## PROVIDED DATA
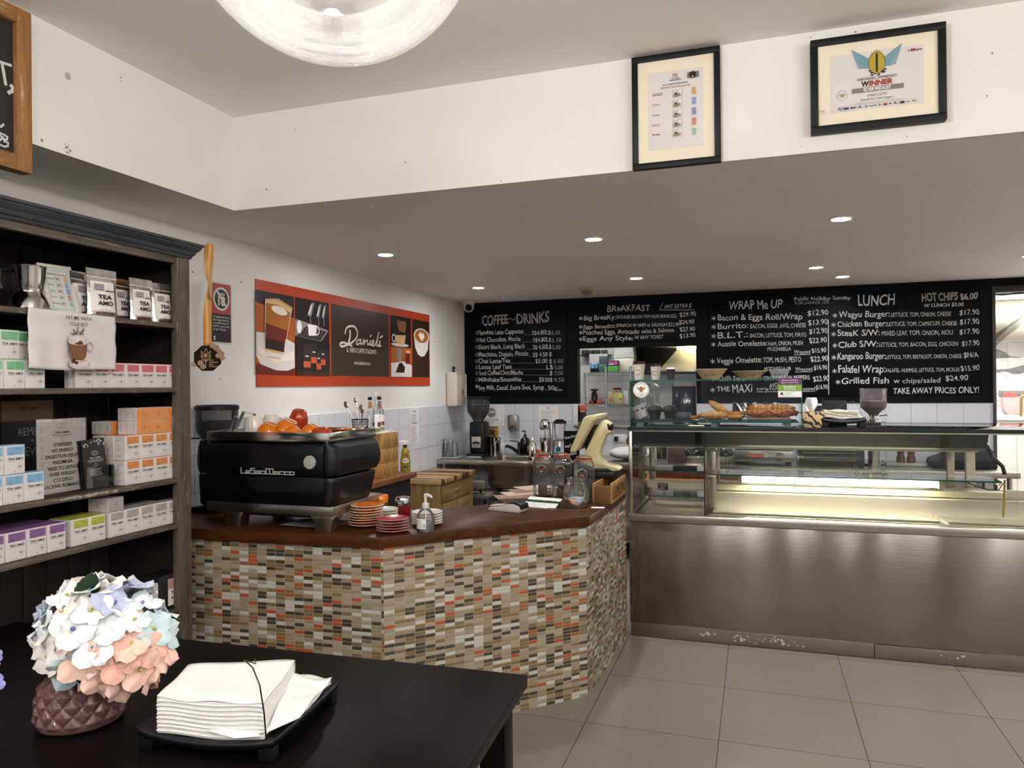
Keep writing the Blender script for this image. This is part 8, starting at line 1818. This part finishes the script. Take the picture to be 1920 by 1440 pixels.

--

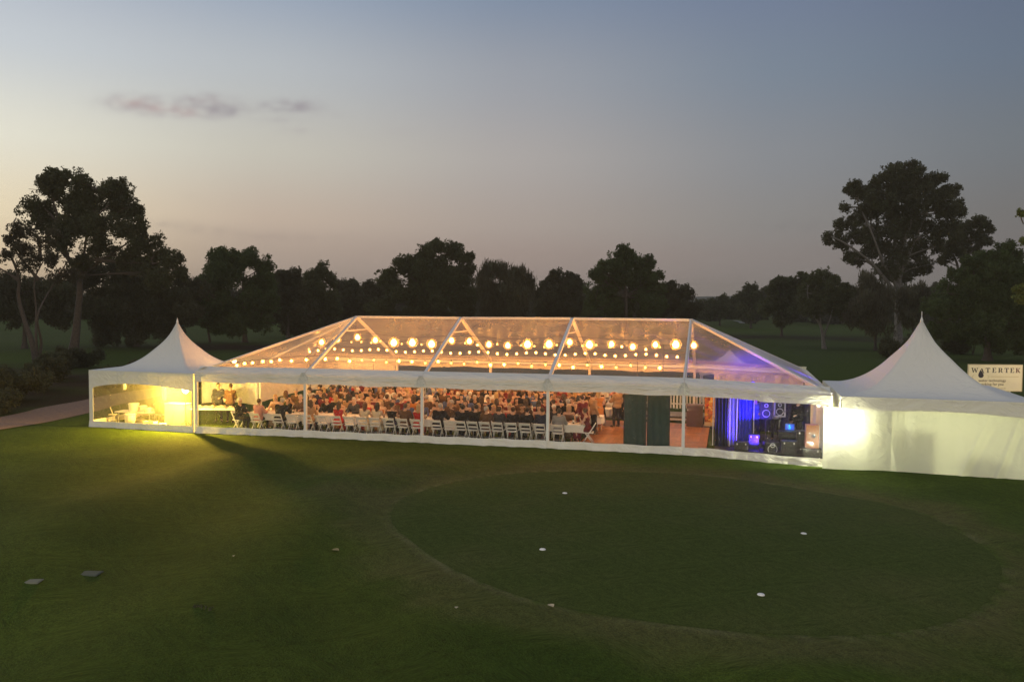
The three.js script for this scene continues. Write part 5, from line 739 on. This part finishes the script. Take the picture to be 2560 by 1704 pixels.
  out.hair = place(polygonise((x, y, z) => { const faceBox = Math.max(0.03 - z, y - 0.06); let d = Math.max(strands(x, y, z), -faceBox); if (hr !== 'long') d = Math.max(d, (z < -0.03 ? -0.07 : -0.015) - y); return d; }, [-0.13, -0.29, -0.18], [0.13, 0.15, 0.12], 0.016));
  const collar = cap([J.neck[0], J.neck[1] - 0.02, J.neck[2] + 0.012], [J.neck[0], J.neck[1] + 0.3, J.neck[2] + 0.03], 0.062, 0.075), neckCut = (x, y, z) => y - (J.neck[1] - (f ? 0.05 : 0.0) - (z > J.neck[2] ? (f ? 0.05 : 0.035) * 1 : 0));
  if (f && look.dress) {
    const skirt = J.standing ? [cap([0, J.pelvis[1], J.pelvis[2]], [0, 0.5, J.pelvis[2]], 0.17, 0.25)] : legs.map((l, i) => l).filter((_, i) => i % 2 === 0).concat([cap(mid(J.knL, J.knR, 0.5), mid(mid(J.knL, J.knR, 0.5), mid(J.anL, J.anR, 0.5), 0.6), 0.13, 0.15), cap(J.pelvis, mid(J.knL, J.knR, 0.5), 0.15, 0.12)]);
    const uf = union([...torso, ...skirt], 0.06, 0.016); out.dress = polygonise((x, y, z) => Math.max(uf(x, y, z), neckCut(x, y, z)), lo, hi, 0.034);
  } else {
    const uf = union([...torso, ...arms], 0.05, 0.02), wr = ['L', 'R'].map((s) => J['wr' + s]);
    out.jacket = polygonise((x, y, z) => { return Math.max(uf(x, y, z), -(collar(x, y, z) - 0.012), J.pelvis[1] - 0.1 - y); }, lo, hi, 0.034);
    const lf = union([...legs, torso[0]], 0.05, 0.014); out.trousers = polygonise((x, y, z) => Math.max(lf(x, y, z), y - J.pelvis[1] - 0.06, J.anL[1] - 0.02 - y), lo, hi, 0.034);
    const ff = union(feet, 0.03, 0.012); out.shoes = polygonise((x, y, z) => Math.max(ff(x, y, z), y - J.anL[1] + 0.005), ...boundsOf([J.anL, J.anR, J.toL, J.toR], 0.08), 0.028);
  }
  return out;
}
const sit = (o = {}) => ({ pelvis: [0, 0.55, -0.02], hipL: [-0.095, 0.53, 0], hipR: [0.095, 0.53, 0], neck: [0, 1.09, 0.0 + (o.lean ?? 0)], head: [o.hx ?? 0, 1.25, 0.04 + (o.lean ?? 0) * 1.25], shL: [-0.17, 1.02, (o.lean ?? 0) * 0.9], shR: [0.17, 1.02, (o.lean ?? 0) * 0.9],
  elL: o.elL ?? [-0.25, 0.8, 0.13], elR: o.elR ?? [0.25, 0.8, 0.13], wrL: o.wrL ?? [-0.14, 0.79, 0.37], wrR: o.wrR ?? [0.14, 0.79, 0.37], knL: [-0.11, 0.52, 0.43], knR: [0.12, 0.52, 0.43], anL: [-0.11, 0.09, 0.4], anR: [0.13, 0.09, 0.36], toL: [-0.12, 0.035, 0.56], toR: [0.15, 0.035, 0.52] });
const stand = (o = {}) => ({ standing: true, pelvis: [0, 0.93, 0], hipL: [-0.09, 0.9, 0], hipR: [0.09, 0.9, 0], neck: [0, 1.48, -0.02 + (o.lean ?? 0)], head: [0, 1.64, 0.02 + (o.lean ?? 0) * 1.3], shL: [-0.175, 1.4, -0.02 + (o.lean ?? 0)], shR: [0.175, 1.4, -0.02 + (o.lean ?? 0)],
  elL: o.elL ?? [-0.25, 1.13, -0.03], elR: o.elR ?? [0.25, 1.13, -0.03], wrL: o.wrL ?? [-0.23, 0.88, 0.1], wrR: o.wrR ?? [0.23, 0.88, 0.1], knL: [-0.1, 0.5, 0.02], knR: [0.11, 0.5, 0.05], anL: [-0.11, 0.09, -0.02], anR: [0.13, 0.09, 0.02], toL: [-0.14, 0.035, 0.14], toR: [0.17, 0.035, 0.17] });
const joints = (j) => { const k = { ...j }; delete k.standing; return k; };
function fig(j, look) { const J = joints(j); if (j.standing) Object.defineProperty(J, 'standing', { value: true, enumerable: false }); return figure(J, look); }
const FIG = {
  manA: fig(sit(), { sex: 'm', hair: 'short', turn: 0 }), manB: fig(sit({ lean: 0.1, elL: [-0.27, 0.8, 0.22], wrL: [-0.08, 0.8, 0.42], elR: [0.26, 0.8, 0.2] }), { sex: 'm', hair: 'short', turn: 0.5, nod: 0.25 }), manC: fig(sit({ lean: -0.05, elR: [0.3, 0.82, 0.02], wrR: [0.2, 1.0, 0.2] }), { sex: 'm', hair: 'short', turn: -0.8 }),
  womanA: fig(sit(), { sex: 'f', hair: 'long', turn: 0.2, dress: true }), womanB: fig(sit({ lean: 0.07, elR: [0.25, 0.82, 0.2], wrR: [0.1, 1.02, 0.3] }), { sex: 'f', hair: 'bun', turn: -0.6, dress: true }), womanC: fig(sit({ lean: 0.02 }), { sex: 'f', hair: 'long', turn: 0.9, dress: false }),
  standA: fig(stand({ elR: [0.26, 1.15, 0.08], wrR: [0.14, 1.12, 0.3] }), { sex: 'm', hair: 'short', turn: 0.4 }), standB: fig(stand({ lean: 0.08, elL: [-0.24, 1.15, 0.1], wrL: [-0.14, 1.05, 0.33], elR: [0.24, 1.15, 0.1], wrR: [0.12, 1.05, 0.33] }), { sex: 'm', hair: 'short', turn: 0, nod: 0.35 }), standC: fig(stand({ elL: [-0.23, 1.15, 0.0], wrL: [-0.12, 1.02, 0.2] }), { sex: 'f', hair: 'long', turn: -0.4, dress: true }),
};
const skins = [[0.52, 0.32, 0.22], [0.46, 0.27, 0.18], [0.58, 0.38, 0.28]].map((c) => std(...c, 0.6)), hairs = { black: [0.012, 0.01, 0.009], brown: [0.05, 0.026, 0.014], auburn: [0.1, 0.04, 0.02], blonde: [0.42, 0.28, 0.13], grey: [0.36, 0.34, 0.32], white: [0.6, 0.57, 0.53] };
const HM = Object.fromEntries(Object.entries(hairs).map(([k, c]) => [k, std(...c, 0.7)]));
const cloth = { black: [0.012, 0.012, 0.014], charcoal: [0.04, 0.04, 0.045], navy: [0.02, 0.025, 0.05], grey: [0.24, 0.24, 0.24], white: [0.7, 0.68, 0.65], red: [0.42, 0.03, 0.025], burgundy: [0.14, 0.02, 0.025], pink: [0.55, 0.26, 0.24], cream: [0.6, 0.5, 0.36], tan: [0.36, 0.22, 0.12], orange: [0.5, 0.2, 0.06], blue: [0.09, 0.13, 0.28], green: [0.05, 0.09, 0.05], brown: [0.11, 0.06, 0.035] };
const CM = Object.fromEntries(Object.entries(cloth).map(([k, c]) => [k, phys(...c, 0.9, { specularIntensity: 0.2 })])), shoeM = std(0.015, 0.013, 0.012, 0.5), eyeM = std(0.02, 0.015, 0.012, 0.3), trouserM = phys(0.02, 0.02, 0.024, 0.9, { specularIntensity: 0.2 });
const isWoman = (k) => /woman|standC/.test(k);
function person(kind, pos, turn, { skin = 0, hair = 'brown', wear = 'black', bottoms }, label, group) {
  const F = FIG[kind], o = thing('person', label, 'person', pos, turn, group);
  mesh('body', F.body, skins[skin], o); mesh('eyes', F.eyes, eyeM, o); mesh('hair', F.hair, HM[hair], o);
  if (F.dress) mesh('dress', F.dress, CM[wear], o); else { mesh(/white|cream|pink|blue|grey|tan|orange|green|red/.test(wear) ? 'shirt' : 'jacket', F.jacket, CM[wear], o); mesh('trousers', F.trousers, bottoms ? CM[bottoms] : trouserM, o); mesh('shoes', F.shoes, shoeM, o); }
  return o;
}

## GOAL
Find each line holding "this". Copy it out.

## FINISHED ANSWER
Keep writing the Blender script for this image. This is part 8, starting at line 1818. This part finishes the script. Take the picture to be 1920 by 1440 pixels.
The three.js script for this scene continues. Write part 5, from line 739 on. This part finishes the script. Take the picture to be 2560 by 1704 pixels.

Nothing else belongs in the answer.